**Supplied records**:
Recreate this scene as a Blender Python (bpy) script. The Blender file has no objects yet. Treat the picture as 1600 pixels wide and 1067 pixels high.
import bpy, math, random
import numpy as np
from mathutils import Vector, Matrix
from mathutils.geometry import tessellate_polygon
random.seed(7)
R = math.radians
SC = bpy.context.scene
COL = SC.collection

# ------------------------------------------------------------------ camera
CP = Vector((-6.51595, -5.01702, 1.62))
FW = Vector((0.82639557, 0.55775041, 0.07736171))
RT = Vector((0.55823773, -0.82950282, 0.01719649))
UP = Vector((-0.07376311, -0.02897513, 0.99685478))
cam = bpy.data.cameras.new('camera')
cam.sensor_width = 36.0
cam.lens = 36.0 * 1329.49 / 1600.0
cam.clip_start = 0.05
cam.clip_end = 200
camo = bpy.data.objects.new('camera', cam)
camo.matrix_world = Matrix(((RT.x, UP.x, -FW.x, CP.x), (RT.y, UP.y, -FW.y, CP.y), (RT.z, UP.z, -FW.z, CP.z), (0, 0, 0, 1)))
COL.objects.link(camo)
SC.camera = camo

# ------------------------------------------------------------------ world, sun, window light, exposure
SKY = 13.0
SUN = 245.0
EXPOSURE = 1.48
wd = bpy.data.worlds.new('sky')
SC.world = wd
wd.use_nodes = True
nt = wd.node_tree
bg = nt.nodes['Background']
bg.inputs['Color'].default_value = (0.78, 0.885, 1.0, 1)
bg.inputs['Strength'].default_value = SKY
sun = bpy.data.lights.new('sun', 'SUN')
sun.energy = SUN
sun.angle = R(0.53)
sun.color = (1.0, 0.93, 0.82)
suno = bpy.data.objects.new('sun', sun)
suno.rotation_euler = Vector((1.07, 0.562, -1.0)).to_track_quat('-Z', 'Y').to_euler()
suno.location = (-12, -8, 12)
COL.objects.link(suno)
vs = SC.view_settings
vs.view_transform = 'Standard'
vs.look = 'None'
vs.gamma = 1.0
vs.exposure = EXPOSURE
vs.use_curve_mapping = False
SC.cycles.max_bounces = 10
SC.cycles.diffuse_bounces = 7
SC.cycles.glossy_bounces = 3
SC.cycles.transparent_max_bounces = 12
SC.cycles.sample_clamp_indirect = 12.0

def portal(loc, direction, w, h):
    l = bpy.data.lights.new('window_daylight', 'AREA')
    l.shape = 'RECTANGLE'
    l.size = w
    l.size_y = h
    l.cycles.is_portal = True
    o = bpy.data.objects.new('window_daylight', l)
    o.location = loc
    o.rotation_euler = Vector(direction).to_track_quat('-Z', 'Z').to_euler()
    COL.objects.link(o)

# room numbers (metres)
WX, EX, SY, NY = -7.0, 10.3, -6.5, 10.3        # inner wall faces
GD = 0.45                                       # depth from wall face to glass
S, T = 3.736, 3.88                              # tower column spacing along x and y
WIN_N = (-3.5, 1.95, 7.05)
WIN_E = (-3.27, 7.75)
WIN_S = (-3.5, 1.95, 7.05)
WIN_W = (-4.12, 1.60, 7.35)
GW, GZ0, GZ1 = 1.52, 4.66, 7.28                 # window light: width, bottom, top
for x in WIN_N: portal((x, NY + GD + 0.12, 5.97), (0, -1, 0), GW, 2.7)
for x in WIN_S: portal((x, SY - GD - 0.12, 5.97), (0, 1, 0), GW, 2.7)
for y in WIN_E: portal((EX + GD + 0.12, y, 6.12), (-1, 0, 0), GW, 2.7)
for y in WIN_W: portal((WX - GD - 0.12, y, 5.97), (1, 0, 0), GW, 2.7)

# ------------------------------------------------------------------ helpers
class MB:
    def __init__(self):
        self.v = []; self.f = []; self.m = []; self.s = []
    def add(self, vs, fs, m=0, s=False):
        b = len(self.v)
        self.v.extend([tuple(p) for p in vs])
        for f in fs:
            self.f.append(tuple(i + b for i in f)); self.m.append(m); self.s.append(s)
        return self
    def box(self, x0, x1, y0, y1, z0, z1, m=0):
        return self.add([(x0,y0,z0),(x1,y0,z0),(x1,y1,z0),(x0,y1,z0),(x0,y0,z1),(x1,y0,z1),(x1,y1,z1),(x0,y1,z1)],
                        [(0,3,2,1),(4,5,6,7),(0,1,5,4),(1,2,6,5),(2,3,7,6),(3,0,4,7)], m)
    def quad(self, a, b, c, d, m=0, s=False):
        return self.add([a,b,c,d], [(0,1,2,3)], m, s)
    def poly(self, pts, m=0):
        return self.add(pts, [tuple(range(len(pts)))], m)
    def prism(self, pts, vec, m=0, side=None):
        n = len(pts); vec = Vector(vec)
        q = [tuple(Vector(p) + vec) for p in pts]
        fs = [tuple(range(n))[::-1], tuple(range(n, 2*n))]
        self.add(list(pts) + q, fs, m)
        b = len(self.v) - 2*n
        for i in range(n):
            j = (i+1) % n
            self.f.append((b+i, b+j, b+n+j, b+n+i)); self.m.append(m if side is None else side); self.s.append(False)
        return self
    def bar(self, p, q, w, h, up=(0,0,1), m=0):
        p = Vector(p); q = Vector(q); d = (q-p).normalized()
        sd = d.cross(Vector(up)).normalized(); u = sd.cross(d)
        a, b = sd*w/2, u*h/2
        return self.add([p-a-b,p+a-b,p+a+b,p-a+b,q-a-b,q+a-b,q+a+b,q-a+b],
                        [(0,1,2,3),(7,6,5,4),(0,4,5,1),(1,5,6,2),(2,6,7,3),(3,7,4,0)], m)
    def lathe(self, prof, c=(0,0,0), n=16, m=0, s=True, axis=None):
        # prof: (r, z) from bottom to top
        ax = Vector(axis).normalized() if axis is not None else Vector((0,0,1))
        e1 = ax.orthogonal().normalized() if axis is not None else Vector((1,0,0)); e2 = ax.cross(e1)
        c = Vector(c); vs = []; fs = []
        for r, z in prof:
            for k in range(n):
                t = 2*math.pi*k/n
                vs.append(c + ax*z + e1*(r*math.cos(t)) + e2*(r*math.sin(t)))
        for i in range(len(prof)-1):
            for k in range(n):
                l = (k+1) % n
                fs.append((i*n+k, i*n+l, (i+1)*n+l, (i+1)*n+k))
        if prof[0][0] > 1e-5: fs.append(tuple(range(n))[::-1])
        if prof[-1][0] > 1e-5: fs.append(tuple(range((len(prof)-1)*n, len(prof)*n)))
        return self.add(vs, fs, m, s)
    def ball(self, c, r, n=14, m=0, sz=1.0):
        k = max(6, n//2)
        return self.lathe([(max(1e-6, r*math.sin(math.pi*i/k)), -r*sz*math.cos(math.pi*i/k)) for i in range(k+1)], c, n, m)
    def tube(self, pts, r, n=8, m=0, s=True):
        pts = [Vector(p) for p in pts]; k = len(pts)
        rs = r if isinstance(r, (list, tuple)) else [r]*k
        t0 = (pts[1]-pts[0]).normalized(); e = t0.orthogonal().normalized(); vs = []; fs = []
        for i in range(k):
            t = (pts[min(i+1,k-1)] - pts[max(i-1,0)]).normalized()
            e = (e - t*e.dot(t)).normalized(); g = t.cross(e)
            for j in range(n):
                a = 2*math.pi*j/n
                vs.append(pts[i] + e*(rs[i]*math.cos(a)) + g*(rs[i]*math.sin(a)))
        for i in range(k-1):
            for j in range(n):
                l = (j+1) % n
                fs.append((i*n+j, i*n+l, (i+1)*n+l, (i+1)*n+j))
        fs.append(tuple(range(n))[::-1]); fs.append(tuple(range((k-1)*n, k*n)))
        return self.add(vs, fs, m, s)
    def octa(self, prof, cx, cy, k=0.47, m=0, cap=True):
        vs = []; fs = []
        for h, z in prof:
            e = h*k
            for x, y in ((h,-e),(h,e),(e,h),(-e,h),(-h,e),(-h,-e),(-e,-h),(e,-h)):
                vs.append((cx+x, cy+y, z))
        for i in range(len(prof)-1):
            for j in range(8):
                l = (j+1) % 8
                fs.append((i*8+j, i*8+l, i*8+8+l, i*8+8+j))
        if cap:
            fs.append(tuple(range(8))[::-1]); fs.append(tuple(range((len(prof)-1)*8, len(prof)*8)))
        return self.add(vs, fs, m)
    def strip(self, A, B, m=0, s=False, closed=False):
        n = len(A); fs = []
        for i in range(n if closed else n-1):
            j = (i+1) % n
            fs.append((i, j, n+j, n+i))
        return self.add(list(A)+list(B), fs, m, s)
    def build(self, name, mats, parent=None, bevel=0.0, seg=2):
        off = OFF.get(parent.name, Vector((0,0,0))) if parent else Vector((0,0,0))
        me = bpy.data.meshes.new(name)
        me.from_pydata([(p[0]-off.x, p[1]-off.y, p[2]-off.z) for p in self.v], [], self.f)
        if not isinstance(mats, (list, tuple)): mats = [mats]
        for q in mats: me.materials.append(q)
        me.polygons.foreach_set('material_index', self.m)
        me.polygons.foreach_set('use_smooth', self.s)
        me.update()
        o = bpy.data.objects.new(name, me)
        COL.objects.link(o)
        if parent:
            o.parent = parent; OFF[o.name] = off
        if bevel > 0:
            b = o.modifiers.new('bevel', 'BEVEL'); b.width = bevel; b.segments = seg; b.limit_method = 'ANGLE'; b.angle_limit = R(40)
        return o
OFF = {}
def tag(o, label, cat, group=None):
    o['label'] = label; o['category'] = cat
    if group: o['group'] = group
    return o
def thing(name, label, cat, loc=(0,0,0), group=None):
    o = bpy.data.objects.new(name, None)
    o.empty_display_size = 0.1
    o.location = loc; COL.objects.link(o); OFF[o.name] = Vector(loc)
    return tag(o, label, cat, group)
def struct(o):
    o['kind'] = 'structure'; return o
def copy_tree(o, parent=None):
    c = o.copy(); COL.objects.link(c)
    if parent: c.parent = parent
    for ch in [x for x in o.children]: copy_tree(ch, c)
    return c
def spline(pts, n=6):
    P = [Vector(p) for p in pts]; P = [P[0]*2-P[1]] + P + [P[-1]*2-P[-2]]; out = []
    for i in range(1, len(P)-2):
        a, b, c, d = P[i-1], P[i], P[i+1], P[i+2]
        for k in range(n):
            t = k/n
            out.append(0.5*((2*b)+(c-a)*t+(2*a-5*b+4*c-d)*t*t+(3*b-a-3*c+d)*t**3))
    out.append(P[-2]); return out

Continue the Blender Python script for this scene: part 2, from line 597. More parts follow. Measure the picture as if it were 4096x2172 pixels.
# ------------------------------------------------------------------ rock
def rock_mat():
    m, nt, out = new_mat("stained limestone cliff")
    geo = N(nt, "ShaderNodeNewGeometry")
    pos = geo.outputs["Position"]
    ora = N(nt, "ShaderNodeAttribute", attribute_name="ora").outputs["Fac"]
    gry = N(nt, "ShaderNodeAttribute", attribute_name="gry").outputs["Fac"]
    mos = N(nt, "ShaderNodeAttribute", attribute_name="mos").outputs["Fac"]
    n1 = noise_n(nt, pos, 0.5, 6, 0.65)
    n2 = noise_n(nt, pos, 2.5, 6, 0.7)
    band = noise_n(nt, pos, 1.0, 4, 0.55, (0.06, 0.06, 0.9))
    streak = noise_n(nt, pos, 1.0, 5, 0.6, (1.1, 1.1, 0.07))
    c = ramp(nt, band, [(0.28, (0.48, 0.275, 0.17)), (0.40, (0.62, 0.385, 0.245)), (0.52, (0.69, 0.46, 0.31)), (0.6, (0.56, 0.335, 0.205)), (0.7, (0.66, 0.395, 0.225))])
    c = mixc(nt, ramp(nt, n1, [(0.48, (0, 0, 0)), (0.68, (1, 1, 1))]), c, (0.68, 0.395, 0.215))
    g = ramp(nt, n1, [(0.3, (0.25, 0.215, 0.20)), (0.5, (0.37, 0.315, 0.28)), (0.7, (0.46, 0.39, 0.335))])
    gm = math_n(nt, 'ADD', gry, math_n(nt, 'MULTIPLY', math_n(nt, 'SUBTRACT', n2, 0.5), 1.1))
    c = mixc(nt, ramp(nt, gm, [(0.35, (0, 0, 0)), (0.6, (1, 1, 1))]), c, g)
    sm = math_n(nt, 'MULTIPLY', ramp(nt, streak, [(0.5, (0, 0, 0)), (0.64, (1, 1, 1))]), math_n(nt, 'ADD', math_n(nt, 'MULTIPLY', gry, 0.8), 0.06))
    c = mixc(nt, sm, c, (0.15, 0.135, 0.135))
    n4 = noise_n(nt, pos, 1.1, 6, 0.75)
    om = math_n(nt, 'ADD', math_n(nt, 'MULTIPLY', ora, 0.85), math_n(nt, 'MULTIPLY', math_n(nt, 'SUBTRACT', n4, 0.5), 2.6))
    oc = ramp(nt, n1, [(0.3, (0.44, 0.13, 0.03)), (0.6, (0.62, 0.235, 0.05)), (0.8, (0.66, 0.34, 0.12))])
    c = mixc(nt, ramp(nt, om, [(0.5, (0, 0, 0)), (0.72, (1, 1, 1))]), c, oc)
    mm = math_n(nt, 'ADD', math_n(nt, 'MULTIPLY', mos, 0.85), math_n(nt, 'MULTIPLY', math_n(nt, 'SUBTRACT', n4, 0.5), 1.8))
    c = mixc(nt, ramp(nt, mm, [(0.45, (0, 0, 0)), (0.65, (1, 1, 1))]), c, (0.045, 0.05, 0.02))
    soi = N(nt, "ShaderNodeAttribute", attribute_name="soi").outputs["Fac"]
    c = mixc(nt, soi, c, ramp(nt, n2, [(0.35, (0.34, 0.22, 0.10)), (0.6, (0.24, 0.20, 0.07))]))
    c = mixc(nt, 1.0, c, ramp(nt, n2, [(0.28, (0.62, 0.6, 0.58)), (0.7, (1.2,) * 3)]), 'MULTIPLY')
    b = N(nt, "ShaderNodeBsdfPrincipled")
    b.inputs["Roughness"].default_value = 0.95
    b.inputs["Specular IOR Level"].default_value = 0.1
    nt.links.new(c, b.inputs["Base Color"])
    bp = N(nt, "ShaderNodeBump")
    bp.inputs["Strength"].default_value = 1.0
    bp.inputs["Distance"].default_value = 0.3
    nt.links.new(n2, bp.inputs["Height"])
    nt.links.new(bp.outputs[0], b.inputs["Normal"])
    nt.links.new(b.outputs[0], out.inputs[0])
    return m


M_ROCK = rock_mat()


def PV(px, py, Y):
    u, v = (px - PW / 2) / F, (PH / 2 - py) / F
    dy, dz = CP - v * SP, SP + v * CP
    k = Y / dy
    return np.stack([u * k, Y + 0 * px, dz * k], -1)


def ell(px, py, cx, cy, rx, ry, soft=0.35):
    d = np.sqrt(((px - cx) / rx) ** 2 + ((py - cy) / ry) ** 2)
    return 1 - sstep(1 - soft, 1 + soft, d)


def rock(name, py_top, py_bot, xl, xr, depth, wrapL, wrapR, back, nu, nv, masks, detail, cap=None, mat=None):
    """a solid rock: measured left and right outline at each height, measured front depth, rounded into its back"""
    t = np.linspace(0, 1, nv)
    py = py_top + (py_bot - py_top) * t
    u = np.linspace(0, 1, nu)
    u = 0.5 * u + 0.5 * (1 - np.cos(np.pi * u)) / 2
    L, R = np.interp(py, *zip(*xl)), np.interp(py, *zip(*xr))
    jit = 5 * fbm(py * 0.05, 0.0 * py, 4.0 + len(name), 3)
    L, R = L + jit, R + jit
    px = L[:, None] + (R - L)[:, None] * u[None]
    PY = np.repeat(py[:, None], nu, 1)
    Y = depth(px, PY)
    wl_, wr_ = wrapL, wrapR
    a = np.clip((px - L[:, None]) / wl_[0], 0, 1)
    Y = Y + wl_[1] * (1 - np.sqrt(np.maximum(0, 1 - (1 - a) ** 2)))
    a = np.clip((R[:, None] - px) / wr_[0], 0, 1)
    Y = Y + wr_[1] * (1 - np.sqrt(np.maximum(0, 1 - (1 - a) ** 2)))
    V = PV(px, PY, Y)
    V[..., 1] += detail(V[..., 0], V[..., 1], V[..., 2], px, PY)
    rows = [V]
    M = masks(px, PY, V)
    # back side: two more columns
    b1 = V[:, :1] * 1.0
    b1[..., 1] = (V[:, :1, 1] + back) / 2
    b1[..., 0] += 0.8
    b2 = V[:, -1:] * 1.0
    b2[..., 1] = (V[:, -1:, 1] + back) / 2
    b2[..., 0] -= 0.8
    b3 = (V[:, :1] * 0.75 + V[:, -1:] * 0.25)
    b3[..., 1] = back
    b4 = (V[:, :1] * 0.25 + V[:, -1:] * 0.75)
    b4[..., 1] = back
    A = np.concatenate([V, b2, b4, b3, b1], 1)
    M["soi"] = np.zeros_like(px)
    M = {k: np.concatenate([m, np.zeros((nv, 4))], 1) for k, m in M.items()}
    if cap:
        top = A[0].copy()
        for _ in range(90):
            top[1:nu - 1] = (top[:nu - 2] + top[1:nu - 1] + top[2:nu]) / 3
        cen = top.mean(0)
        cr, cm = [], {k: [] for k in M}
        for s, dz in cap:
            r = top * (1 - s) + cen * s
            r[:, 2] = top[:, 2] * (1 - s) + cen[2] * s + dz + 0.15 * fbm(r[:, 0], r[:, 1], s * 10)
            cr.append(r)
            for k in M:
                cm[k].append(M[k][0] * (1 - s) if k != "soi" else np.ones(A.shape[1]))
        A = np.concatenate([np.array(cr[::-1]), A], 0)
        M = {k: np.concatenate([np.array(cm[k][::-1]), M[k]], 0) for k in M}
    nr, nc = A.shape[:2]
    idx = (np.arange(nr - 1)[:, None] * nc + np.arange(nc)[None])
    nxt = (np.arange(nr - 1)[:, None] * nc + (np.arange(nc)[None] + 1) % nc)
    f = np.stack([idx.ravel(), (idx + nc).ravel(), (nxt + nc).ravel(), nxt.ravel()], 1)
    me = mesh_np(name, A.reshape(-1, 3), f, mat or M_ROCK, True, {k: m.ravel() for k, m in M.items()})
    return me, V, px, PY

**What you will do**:
Only the lines from the first line of the records through the line containing "COL = SC.collection" should be repeated, exactly as they appear.

**Task output**:
Recreate this scene as a Blender Python (bpy) script. The Blender file has no objects yet. Treat the picture as 1600 pixels wide and 1067 pixels high.
import bpy, math, random
import numpy as np
from mathutils import Vector, Matrix
from mathutils.geometry import tessellate_polygon
random.seed(7)
R = math.radians
SC = bpy.context.scene
COL = SC.collection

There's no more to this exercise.